When people try to argue that some particular place is safe, even after being told that the other person feels threatened there, it is possible they will be seen by the other person as being on the side of those who threatened them. In the second meeting, after this initial encounter, different people spoke about some harsh experiences they had had on all sides of the fear/ antagonism line. The stories included actions by the police and paramilitary groups. Some people spoke about having relatives in the police and feeling vulnerable. Others spoke about how difficult it was to stand up against people with paramilitary affiliations. Some others spoke of it being important to be able to go to local paramilitaries to sort things out because they did not trust the police. In the diverse group, people from all sides heard the struggles of those different to them, and how their relatives and friends could be provoked by different actions from ‘the other side’. From these meetings people realised how so many people were, and are, oblivious of those they threatened, yet all were very sure who threatened them. In this new meeting space, the members of this group came to new understandings that could only happen through being with ‘the other’. Without such meetings and on-going engagement between them, they would not have realized that their images of the other were increasingly shaped by those who took a more extreme position. Unless people meet and engage with one another, learning to trust, negotiate, create and live together, fears and uncertainties can fill the void between them. The appeal of those offering simple and more extreme separating views can grow without the human-relationship glue of ‘meeting together. ’

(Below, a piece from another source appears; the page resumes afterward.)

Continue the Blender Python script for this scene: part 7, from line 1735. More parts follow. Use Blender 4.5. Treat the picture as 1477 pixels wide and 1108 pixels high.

DC5: EXTREME OPPOSED POSITIONS CAN DOMINATE THE LANDSCAPE
INVITATION
If you feel able to, please scribble some notes or write a longer diary type entry about how you respond to this dynamic in your own life.
REFLECT ON YOUR OWN
Have you been, or could you imagine being, in a situation where you, and others, became a little more fearful or uncertain? Have you ever spoken, or could you imagine finding yourself speaking, in a more hostile tone or beginning to express more extreme views? Have you, or someone you know, moved to a more hard line position, increasingly cutting (your/them) selves off from being with ‘different others’? In your real or imagined circumstances what are your underlying beliefs about the different others at this time?
Find Your Voice
In this section you may only want to reflect on the questions in private and that is fine. Have you ever had a significant relationship with someone from a different tradition or identity? What, if anything, was important about that relationship? Have you ever had the experience of siding with people espousing a more extreme position? Did the relationship you identified earlier, with someone different, affect your ability to hold a more extreme position?
Explore Your Reason
At that time, what was attractive about those holding a more extreme, separate, position? What safety did those holding a more extreme position offer you? Did you move towards that position and get more deeply embroiled in it? If you have never had such a relationship, try to find those people and relationships that gave you this freedom to be with different others?
Examine Your Choice
The emotional pull of taking up a more extreme position grows as we lose contact with different others and move towards those espousing more extreme positions. Recalling or imagining such a moment, did you recoil a little from it as you got closer to the extreme position, or did it suck you in? Did you stay in that position? If so what reasons did you develop for this? OR Did you recoil from this position? If so, what reasons did you develop for such a movement? Did any earlier friendship with a different other play a part in your response?
COLLABORATIVE ACTIVITY
If you are willing now, speak about the themes above with another person or in the group of which you are part. Hearing your own voice and the voices of others, what are you now learning about the experience of extreme positions so easily dominating relationships? Would you make the same choices now and why? Would you make a different choice now and why?
Summary
When there are few experiences of meeting the ‘different other’ in a society, the tendency, especially when there is a degree of anxiety, is to move towards those you are told share your beliefs and identity. Again, if there are few opportunities for people to engage with different others and populate the spaces between different people, those wishing to promote fears, or even more extreme views, have more influence. A culture of ‘Pessimistic Common Sense’ develops. “There is no value in reaching out to the other” and there is no hope that things are going to be any different. The challenge is to encourage those who wish to speak out against the dominance of such views. In a conflict-affected society an act of violence often has a communal meaning and private acts of violence are rare.xvii Allowing uncertainty and fear to escalate is the graveyard of hope.